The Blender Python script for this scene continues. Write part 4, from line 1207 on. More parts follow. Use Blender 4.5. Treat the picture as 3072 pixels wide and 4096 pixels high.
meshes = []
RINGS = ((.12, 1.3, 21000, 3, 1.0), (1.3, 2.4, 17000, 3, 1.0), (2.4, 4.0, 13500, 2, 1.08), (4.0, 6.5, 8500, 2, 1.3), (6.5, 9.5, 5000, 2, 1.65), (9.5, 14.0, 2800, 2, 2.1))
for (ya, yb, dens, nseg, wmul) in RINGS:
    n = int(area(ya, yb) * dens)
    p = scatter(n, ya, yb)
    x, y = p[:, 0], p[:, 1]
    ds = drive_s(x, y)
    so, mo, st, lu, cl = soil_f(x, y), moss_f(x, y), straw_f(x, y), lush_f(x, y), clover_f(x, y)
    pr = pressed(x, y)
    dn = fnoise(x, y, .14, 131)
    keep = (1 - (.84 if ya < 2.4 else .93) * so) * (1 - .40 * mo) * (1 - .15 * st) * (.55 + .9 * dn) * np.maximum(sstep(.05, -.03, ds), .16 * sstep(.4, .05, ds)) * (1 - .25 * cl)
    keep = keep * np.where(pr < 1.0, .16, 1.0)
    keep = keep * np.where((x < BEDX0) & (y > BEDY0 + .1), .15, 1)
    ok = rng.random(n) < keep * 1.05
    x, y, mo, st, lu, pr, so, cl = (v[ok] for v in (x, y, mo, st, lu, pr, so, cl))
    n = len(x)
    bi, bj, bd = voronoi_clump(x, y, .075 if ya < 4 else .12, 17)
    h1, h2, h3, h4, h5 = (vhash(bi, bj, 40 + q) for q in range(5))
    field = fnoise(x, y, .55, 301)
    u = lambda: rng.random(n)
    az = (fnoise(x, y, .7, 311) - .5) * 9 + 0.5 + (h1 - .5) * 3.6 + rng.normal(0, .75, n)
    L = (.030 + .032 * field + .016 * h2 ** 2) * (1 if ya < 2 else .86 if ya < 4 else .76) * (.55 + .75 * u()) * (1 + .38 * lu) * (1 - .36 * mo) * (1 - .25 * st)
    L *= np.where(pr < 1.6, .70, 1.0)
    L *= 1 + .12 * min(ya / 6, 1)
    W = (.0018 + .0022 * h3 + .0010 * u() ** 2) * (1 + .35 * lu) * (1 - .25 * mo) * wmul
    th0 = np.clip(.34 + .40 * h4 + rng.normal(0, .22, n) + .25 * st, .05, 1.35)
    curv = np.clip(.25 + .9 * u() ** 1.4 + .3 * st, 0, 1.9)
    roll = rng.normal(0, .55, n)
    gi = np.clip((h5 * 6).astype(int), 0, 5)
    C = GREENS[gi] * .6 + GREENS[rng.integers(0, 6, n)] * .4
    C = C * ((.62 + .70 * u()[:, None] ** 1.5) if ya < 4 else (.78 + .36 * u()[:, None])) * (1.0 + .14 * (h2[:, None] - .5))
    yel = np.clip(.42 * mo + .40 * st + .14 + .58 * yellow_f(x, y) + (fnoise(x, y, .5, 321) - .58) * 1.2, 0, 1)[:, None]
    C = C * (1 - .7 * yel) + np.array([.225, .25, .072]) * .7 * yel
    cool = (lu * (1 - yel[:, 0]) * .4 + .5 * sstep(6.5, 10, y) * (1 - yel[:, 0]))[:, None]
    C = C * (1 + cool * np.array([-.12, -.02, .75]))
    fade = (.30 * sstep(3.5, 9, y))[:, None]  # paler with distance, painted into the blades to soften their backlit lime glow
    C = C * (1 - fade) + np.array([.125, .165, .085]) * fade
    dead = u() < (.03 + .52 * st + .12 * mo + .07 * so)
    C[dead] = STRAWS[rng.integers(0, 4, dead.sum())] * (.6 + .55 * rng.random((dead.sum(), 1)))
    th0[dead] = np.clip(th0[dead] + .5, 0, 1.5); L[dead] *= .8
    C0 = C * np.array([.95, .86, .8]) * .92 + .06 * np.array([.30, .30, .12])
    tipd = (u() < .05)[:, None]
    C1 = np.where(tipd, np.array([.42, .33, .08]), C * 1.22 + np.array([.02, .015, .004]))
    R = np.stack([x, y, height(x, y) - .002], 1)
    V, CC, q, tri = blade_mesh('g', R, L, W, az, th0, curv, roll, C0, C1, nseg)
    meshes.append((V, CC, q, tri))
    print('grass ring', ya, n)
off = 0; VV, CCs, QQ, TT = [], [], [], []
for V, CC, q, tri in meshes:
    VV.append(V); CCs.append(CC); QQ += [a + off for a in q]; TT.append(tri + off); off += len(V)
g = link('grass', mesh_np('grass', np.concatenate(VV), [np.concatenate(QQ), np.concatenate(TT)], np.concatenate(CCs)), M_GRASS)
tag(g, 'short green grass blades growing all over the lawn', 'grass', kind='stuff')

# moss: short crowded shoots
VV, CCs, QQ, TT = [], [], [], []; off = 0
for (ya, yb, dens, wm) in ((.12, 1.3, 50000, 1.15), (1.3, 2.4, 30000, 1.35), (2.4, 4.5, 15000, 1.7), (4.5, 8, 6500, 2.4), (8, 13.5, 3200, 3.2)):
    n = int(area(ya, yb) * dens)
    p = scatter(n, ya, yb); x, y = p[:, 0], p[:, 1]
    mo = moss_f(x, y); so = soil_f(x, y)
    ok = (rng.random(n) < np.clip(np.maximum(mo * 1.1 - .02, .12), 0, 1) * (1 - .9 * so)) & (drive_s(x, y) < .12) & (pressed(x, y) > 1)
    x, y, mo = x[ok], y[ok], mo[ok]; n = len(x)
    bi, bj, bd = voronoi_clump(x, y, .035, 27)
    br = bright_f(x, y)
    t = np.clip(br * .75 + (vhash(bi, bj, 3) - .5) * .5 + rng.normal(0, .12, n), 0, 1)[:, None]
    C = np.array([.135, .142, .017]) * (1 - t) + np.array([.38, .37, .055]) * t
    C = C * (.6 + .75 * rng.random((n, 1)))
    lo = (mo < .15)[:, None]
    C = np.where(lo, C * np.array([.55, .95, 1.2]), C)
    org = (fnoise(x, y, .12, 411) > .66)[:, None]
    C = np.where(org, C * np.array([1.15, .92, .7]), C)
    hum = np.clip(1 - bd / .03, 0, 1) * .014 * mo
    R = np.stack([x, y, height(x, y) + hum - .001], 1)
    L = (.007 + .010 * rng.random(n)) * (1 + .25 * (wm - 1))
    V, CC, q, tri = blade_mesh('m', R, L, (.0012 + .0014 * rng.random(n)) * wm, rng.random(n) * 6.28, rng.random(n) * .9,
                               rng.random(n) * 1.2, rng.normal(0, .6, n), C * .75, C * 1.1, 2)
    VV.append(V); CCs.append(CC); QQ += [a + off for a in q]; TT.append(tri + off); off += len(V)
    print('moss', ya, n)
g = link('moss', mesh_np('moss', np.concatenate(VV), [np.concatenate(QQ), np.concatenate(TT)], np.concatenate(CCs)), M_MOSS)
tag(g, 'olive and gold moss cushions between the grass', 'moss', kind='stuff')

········

● Requirement
Set down exactly the lines from the line that contains "C = C * (1 - fade)" to the line that contains "R = np.stack([x, y, height(x, y) - .002], 1)", both lines included, and nothing more.

● Expected answer
    C = C * (1 - fade) + np.array([.125, .165, .085]) * fade
    dead = u() < (.03 + .52 * st + .12 * mo + .07 * so)
    C[dead] = STRAWS[rng.integers(0, 4, dead.sum())] * (.6 + .55 * rng.random((dead.sum(), 1)))
    th0[dead] = np.clip(th0[dead] + .5, 0, 1.5); L[dead] *= .8
    C0 = C * np.array([.95, .86, .8]) * .92 + .06 * np.array([.30, .30, .12])
    tipd = (u() < .05)[:, None]
    C1 = np.where(tipd, np.array([.42, .33, .08]), C * 1.22 + np.array([.02, .015, .004]))
    R = np.stack([x, y, height(x, y) - .002], 1)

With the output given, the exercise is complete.